**Stated task**
Collect each line of the entries that holds the string "high".

⟨

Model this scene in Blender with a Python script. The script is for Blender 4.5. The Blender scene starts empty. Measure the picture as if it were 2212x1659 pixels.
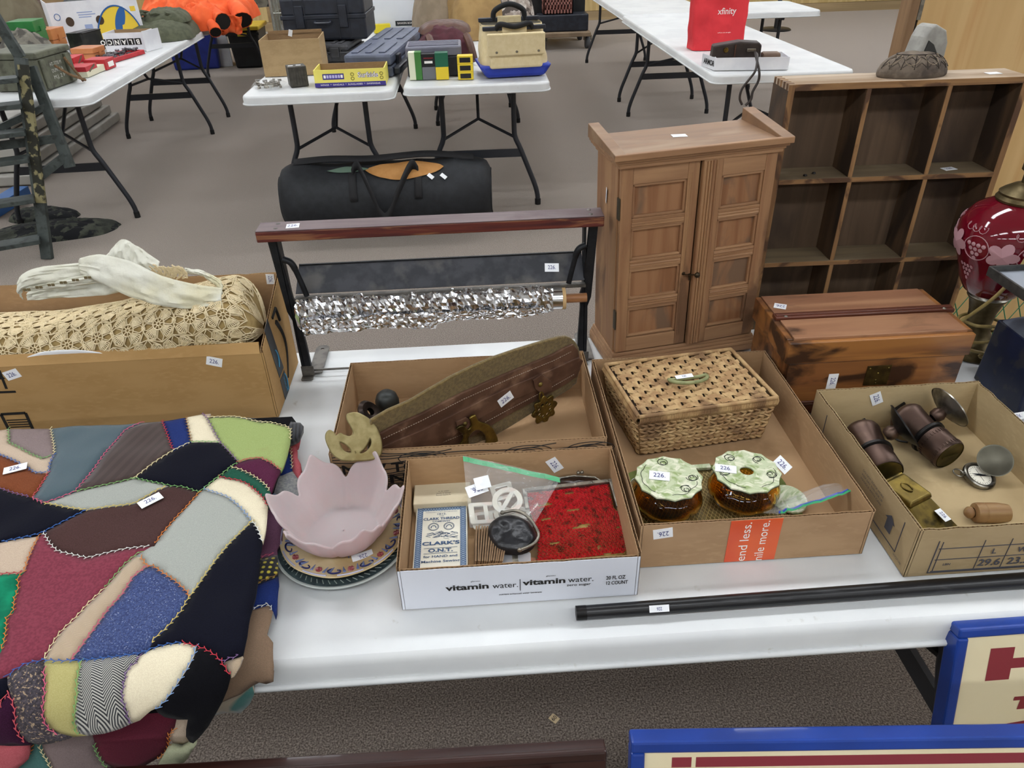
import bpy, bmesh, math, random
from mathutils import Vector, Matrix, noise
from mathutils.geometry import delaunay_2d_cdt
S = bpy.context.scene
COL = S.collection
R = math.radians
PI = math.pi
# ------------------------------------------------------------------ camera
F_PX, PITCH, ROLL, YAW = 1583.3, R(32.98), R(1.707), R(2.512)
EYE = Vector((0, 0, 1.4938))
_f = Vector((math.sin(YAW)*math.cos(PITCH), math.cos(YAW)*math.cos(PITCH), -math.sin(PITCH)))
_r = Vector((math.cos(YAW), -math.sin(YAW), 0))
_u = _r.cross(_f)
RT = math.cos(ROLL)*_r - math.sin(ROLL)*_u
UP = math.sin(ROLL)*_r + math.cos(ROLL)*_u
cam = bpy.data.cameras.new('camera')
cam.sensor_width = 36
cam.lens = F_PX/2212*36
cam.clip_start = .02
cam.clip_end = 100
camo = bpy.data.objects.new('camera', cam)
camo.matrix_world = Matrix(((RT.x, UP.x, -_f.x, EYE.x), (RT.y, UP.y, -_f.y, EYE.y), (RT.z, UP.z, -_f.z, EYE.z), (0, 0, 0, 1)))
COL.objects.link(camo)
S.camera = camo
# ------------------------------------------------------------------ exposure, world
S.view_settings.view_transform = 'Standard'
S.view_settings.look = 'None'
S.view_settings.exposure = 0.55
S.view_settings.gamma = 1
S.view_settings.use_curve_mapping = False
S.cycles.max_bounces = 8
S.cycles.diffuse_bounces = 3
S.cycles.glossy_bounces = 3
S.cycles.transmission_bounces = 8
S.cycles.transparent_max_bounces = 12
S.cycles.caustics_reflective = False
S.cycles.caustics_refractive = False
S.cycles.sample_clamp_indirect = 4
W = bpy.data.worlds.new('world')
S.world = W
W.use_nodes = True
W.node_tree.nodes['Background'].inputs[0].default_value = (.9, .95, 1, 1)
W.node_tree.nodes['Background'].inputs[1].default_value = .35
LAMP_STRENGTH = 12.5
CEIL = 3.0
# ------------------------------------------------------------------ measuring: where a sight line meets a plane of the place
def ray(u, v):
    return _f + (u-1106)/F_PX*RT - (v-829.5)/F_PX*UP
def at_z(u, v, z):
    d = ray(u, v); return EYE + d*((z-EYE.z)/d.z)
def at_y(u, v, y):
    d = ray(u, v); return EYE + d*(y/d.y)
def at_x(u, v, x):
    d = ray(u, v); return EYE + d*(x/d.x)
def at_plane(u, v, P, N):
    d = ray(u, v); return EYE + d*((Vector(P)-EYE).dot(N)/d.dot(N))
# ------------------------------------------------------------------ materials
def lin(h):
    if isinstance(h, str):
        h = [int(h[i:i+2], 16)/255 for i in (0, 2, 4)]
        h = [c/12.92 if c <= .04045 else ((c+.055)/1.055)**2.4 for c in h]
    return (*h[:3], 1)
MATS = {}
def mat(name, c1, c2=None, scale=40, rough=.6, metal=0, bump=0, bscale=None, stretch=(1, 1, 1), detail=6, lo=.35, hi=.65,
        trans=0, ior=1.45, alpha=1, coat=0, emit=0, c3=None, s3=8, st3=None, lo3=.55, hi3=.75, rvar=0, sheen=0, dist=.0, spec=None, bdist=.002, sss=0):
    if name in MATS: return MATS[name]
    lo, hi, lo3, hi3 = [.5+(q-.5)*.6 for q in (lo, hi, lo3, hi3)]      # noise keeps close to its mean
    m = bpy.data.materials.new(name); m.use_nodes = True
    nt = m.node_tree; N = nt.nodes; L = nt.links
    p = N['Principled BSDF']
    p.inputs['Base Color'].default_value = lin(c1)
    p.inputs['Roughness'].default_value = rough
    p.inputs['Metallic'].default_value = metal
    p.inputs['Transmission Weight'].default_value = trans
    p.inputs['IOR'].default_value = ior
    p.inputs['Alpha'].default_value = alpha
    p.inputs['Coat Weight'].default_value = coat
    p.inputs['Sheen Weight'].default_value = sheen
    if sss: p.inputs['Subsurface Weight'].default_value = sss; p.inputs['Subsurface Radius'].default_value = (1, .6, .6); p.inputs['Subsurface Scale'].default_value = .02
    if spec is not None: p.inputs['Specular IOR Level'].default_value = spec
    if emit:
        p.inputs['Emission Color'].default_value = lin(c1); p.inputs['Emission Strength'].default_value = emit
    if c2 or bump or c3:
        tc = N.new('ShaderNodeTexCoord'); mp = N.new('ShaderNodeMapping')
        mp.inputs['Scale'].default_value = stretch
        L.new(tc.outputs['Object'], mp.inputs[0])
    def nz(sc, det=detail):
        n = N.new('ShaderNodeTexNoise'); n.inputs['Scale'].default_value = sc; n.inputs['Detail'].default_value = det
        n.inputs['Distortion'].default_value = dist
        L.new(mp.outputs[0], n.inputs['Vector']); return n
    if c2:
        n = nz(scale); r = N.new('ShaderNodeValToRGB')
        r.color_ramp.elements[0].position = lo; r.color_ramp.elements[1].position = hi
        r.color_ramp.elements[0].color = lin(c1); r.color_ramp.elements[1].color = lin(c2)
        L.new(n.outputs[0], r.inputs[0]); col = r.outputs[0]
        if c3:
            n3 = nz(s3)
            if st3:
                mp3 = N.new('ShaderNodeMapping'); mp3.inputs['Scale'].default_value = st3; L.new(tc.outputs['Object'], mp3.inputs[0]); L.new(mp3.outputs[0], n3.inputs['Vector'])
            r3 = N.new('ShaderNodeMapRange'); r3.inputs[1].default_value = lo3; r3.inputs[2].default_value = hi3
            L.new(n3.outputs[0], r3.inputs[0])
            mx = N.new('ShaderNodeMix'); mx.data_type = 'RGBA'
            L.new(r3.outputs[0], mx.inputs[0]); L.new(col, mx.inputs[6]); mx.inputs[7].default_value = lin(c3)
            col = mx.outputs[2]
        L.new(col, p.inputs['Base Color'])
        if rvar:
            rr = N.new('ShaderNodeMapRange'); rr.inputs[3].default_value = rough-rvar; rr.inputs[4].default_value = rough+rvar
            L.new(n.outputs[0], rr.inputs[0]); L.new(rr.outputs[0], p.inputs['Roughness'])
    if bump:
        n = nz(bscale or scale); b = N.new('ShaderNodeBump'); b.inputs['Strength'].default_value = bump; b.inputs['Distance'].default_value = bdist
        L.new(n.outputs[0], b.inputs['Height']); L.new(b.outputs[0], p.inputs['Normal'])
    MATS[name] = m
    return m
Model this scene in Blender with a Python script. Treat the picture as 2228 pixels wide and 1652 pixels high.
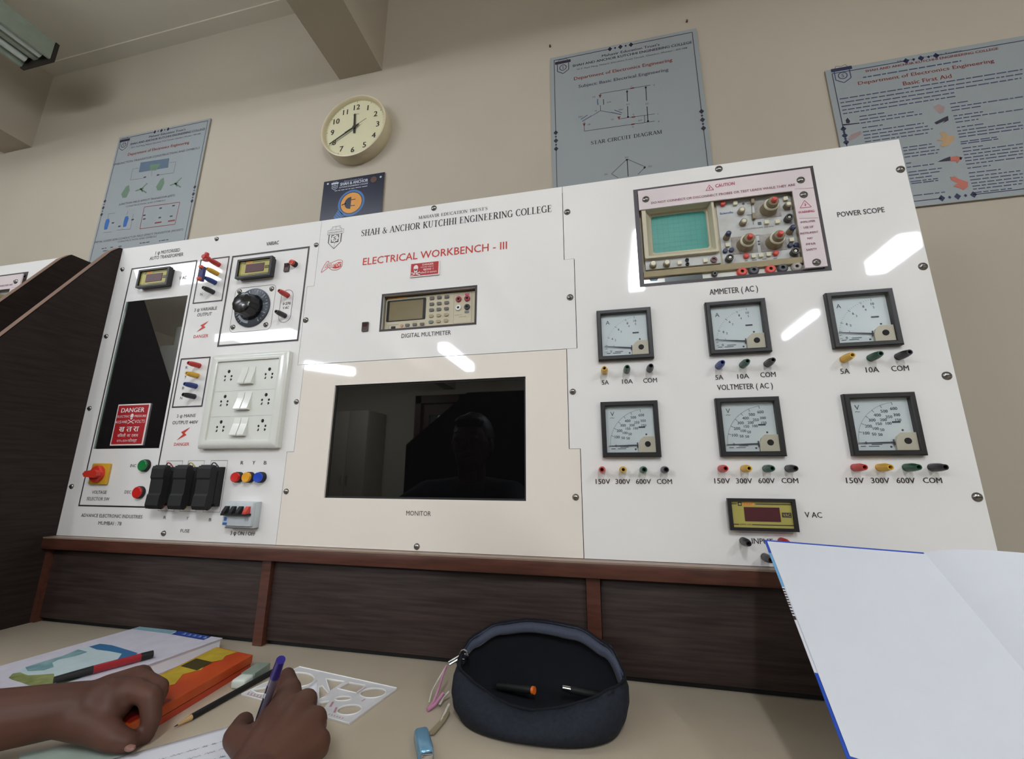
import bpy, bmesh, math, random
from mathutils import Vector, Matrix, Euler
from mathutils.geometry import tessellate_polygon
for o in list(bpy.data.objects): bpy.data.objects.remove(o)
sc = bpy.context.scene
COL = sc.collection
H = 0.925                      # height of the panel's foot above the floor; every z below is measured from that foot
rnd = random.Random(7)

# ------------------------------------------------------------------ camera
F_PX, FW, FH = 912.82, 2228, 1652
CAM = Vector((0.05257, -0.75625, 0.13411))
cd = bpy.data.cameras.new('camera'); cam = bpy.data.objects.new('camera', cd); COL.objects.link(cam)
cam.location = CAM + Vector((0, 0, H))
cam.rotation_euler = [math.radians(a) for a in (102.9116, -0.1836, 12.4206)]
cd.sensor_width = 36.0; cd.sensor_fit = 'HORIZONTAL'; cd.lens = 36.0 * F_PX / FW
cd.clip_start = 0.02; cd.clip_end = 60
sc.camera = cam
CR = cam.rotation_euler.to_matrix()
# ------------------------------------------------------------------ world, exposure
w = bpy.data.worlds.new('world'); sc.world = w; w.use_nodes = True
w.node_tree.nodes['Background'].inputs[0].default_value = (0.75, 0.85, 1.0, 1)
w.node_tree.nodes['Background'].inputs[1].default_value = 0.3
vs = sc.view_settings
vs.view_transform = 'Standard'; vs.look = 'None'; vs.gamma = 1.0; vs.use_curve_mapping = False
vs.exposure = 0.1
sc.display_settings.display_device = 'sRGB'
LAMP = 80.0                    # radiance of the lit ceiling fittings

# ------------------------------------------------------------------ pixels of the photograph -> points on a real plane
def ray(px, py): return CR @ Vector(((px - FW/2) / F_PX, -(py - FH/2) / F_PX, -1.0))
def on(px, py, axis, val):
    d = ray(px, py); t = (val - CAM[axis]) / d[axis]
    return CAM + d * t
def view(ox, oy, s): return lambda u, v: (ox + u*s, oy + v*s)
Z1 = view(120, 500, .26032); Z2 = view(120, 840, .26032); Z3 = view(660, 380, .2693); Z4 = view(600, 760, .3142)
Z5 = view(1360, 350, .27828); Z6 = view(1260, 620, .36804); Z7 = view(1260, 830, .40395)
ZD = view(820, 610, .10323); ZK = view(420, 760, .13921); ZV = view(490, 520, .14524); ZF = view(300, 980, .14363)
ZL = view(180, 250, .19973); ZS = view(1180, 60, .21182); ZR = view(1790, 60, .24212); ZB = view(660, 190, .18765)
ZO = view(1540, 390, .13314); ZC = view(1380, 400, .13926); PX = view(0, 0, 1)
def q(vw, u, v, y=0.0):
    p = on(*vw(u, v), 1, y); return (p.x, p.z)
def qd(px, py, h=0.0):
    p = on(px, py, 2, DESK + h); return (p.x, p.y)
DESK = -0.175
WALL = 0.30

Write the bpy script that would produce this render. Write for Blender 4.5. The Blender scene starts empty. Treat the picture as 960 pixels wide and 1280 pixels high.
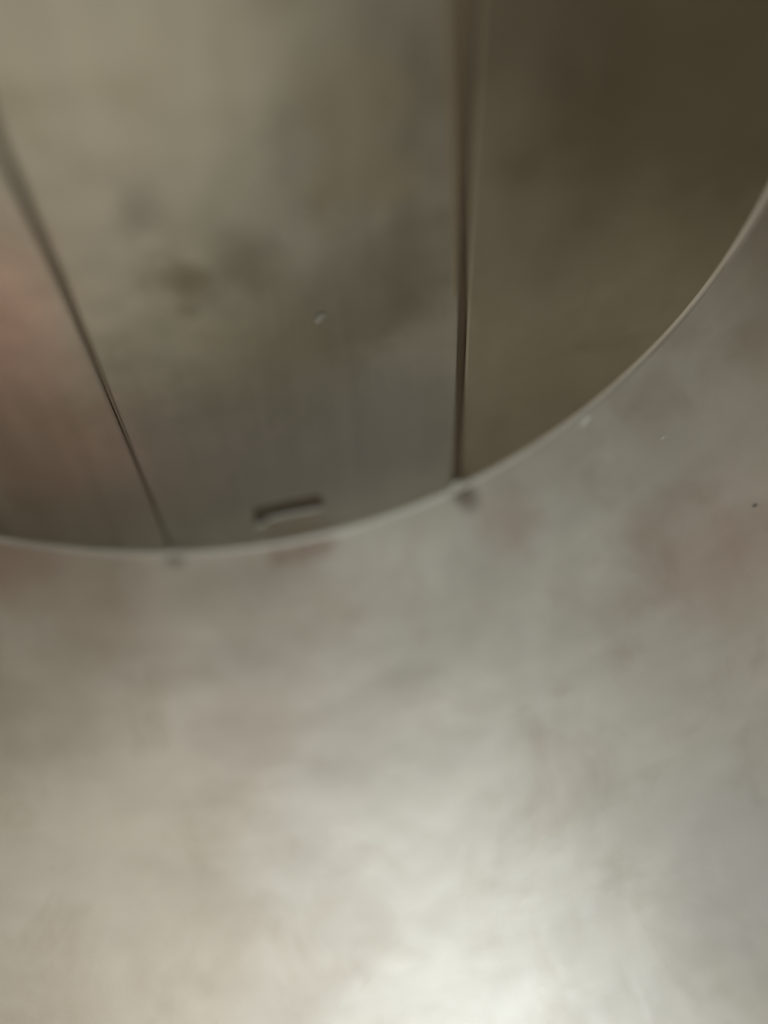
import bpy, bmesh, math, random
from mathutils import Vector, Matrix
random.seed(4)
scn = bpy.context.scene
COL = scn.collection

# ------------------------------------------------------------ camera
cam_d = bpy.data.cameras.new("camera")
cam = bpy.data.objects.new("camera", cam_d); COL.objects.link(cam)
right = Vector((0.987176, 0.0, 0.159634)); up = Vector((0.127738, 0.599741, -0.789933)); back = Vector((-0.095739, 0.800194, 0.59205))
CAM = Vector((0.01908, 0.11902, 0.2))
m = Matrix.Identity(4)
for i, v in enumerate((right, up, back)):
    for r in range(3): m[r][i] = v[r]
m.translation = CAM
cam.matrix_world = m
cam_d.sensor_fit = 'VERTICAL'; cam_d.sensor_height = 36; cam_d.sensor_width = 27
cam_d.lens = 1100 / 1280 * 36
cam_d.clip_start = 0.005; cam_d.clip_end = 100
cam_d.dof.use_dof = True; cam_d.dof.focus_distance = 0.276; cam_d.dof.aperture_fstop = 1.25
scn.camera = cam

# ------------------------------------------------------------ world and lamps
w = bpy.data.worlds.new("World"); scn.world = w; w.use_nodes = True
bg = w.node_tree.nodes['Background']; bg.inputs[0].default_value = (0.62, 0.55, 0.42, 1); bg.inputs[1].default_value = 0.13
scn.view_settings.view_transform = 'Standard'; scn.view_settings.look = 'None'
scn.view_settings.exposure = 0.0; scn.view_settings.gamma = 1.0

def pol(az, el, d, o=(0, 0, 0.15)):
    a, e = math.radians(az), math.radians(el)
    return Vector(o) + d * Vector((math.cos(a) * math.cos(e), math.sin(a) * math.cos(e), math.sin(e)))
def area(name, az, el, d, sx, sy, power, col, target=(0, 0, 0.1)):
    l = bpy.data.lights.new(name, 'AREA'); l.shape = 'RECTANGLE'; l.size = sx; l.size_y = sy
    l.energy = power; l.color = col
    o = bpy.data.objects.new(name, l); COL.objects.link(o)
    o.location = pol(az, el, d)
    o.rotation_euler = (o.location - Vector(target)).to_track_quat('Z', 'Y').to_euler()
    return o
area('window_light', 115, 36, 2.0, 0.76, 0.66, 18.5, (0.84, 0.92, 0.98))
area('ceiling_light', -112, 65, 2.2, 1.0, 1.0, 6.0, (1.0, 0.95, 0.82))
area('added_fill_light', 72, 30, 2.2, 1.3, 0.9, 7.2, (1.0, 0.92, 0.81))  # fill lamp added to brighten the wall, no such source known
area('added_pink_light', -128, 45, 1.8, 0.5, 0.5, .6, (1.0, 0.45, 0.38))  # added pinkish lamp for tint, stands for no known source

# ------------------------------------------------------------ dimensions (metres)
R = 0.1614          # radius of the flat base
FR = 0.0019         # radius of the rounded corner
BETA = math.radians(16)
RIM = 0.222
GROOVE = 0.0014     # depth of the grooves and slot

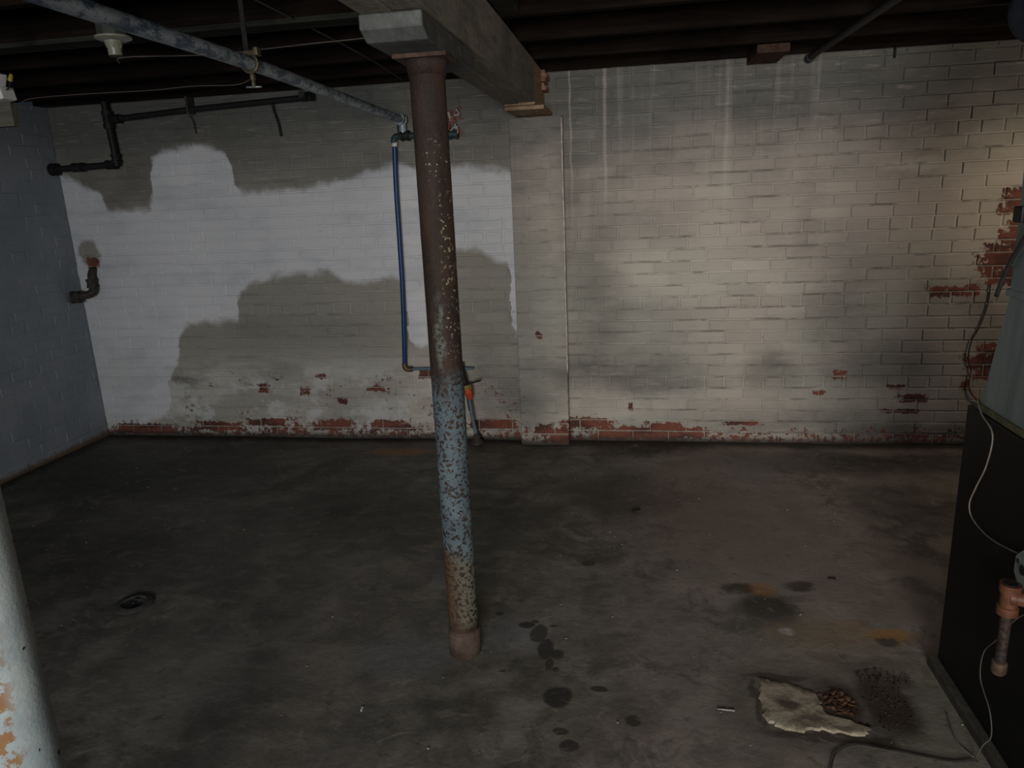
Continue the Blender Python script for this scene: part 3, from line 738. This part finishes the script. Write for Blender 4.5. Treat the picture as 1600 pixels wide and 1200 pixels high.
dp = thing('drain_elbow', (-3.5, 4.24, 1.0), 'short dark iron pipe elbow poking from the left wall below a bare red brick', 'pipe')
part('pipe_bend', tube(bmesh.new(), bend([(-3.600, 4.20, .965), (-3.47, 4.25, .985), (-3.485, 4.27, 1.12), (-3.487, 4.295, 1.13)], .045), .0245, 18), M_RUSTPIPE, dp, 'auto')
part('elbow', fitting((-3.483, 4.262, 1.05), (0, 0, 1), .055, .030), M_RUSTPIPE, dp, 'auto')
part('end_cap', fitting((-3.575, 4.21, .968), (1, .35, 0), .055, .036), M_RUSTPIPE, dp, 'auto')

# ------------------------------------------------------------------ blue tube and fittings on the back wall
bl = thing('blue_water_tube', (-1.4, 4.27, 1.2), 'bright blue plastic water tube running down the back wall left of the column', 'water pipe')
part('tube', tube(bmesh.new(), smooth_path([(-1.372, 4.272, 1.795), (-1.382, 4.270, 1.55), (-1.386, 4.268, 1.25), (-1.392, 4.268, .95), (-1.404, 4.268, .70), (-1.417, 4.272, .505)], 6), .0145, 14), M_PEX, bl, 'auto')
part('collar', fitting((-1.371, 4.272, 1.803), (0, 0, 1), .026, .016, .001), M_WHITE, bl, 'auto', 'white collar')
part('elbow', tube(bmesh.new(), bend([(-1.418, 4.272, .505), (-1.419, 4.272, .465), (-1.37, 4.272, .465)], .025), .0165, 14), M_COPPER, bl, 'auto', 'dull copper elbow')
part('lower_tube', tube(bmesh.new(), [(-1.37, 4.272, .467), (-.98, 4.272, .470)], .009, 12), M_BLUEGREY, bl, 'auto', 'thin blue-grey horizontal tube')
ih = thing('iron_header', (-1.2, 4.26, 1.84), 'dark iron pipe header behind the column feeding the blue tube', 'pipe')
part('header_run', tube(bmesh.new(), bend([(-1.373, 4.272, 1.812), (-1.373, 4.265, 1.845), (-1.01, 4.262, 1.838)], .03), .0185, 16), M_GREYFIT, ih, 'auto')
part('end_cap', fitting((-1.02, 4.262, 1.838), (1, 0, 0), .06, .024), M_GREYFIT, ih, 'auto')
part('stop_tee', fitting((-1.30, 4.262, 1.845), (1, 0, 0), .05, .025), M_BLACKPIPE, ih, 'auto')
part('lever', box((-1.338, 4.235, 1.84), (-1.330, 4.245, 1.905), .002), M_BLACKPIPE, ih)
part('upper_riser', tube(bmesh.new(), [(-1.075, 4.26, 1.85), (-1.08, 4.26, 2.14)], .014, 14), M_BLACKPIPE, ih, 'auto')
part('riser_coupling', fitting((-1.075, 4.26, 1.895), (0, 0, 1), .06, .022), M_GREYFIT, ih, 'auto')
part('drop_nipple', tube(bmesh.new(), [(-1.312, 4.262, 1.85), (-1.312, 4.262, 1.93)], .020, 14), M_GALV, ih, 'auto', 'grey galvanised nipple')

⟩

**Solution for this task**
Model this scene in Blender with a Python script. Treat the picture as 2228 pixels wide and 1652 pixels high.
Write the bpy script that would produce this render. Write for Blender 4.5. The Blender scene starts empty. Treat the picture as 960 pixels wide and 1280 pixels high.
Continue the Blender Python script for this scene: part 3, from line 738. This part finishes the script. Write for Blender 4.5. Treat the picture as 1600 pixels wide and 1200 pixels high.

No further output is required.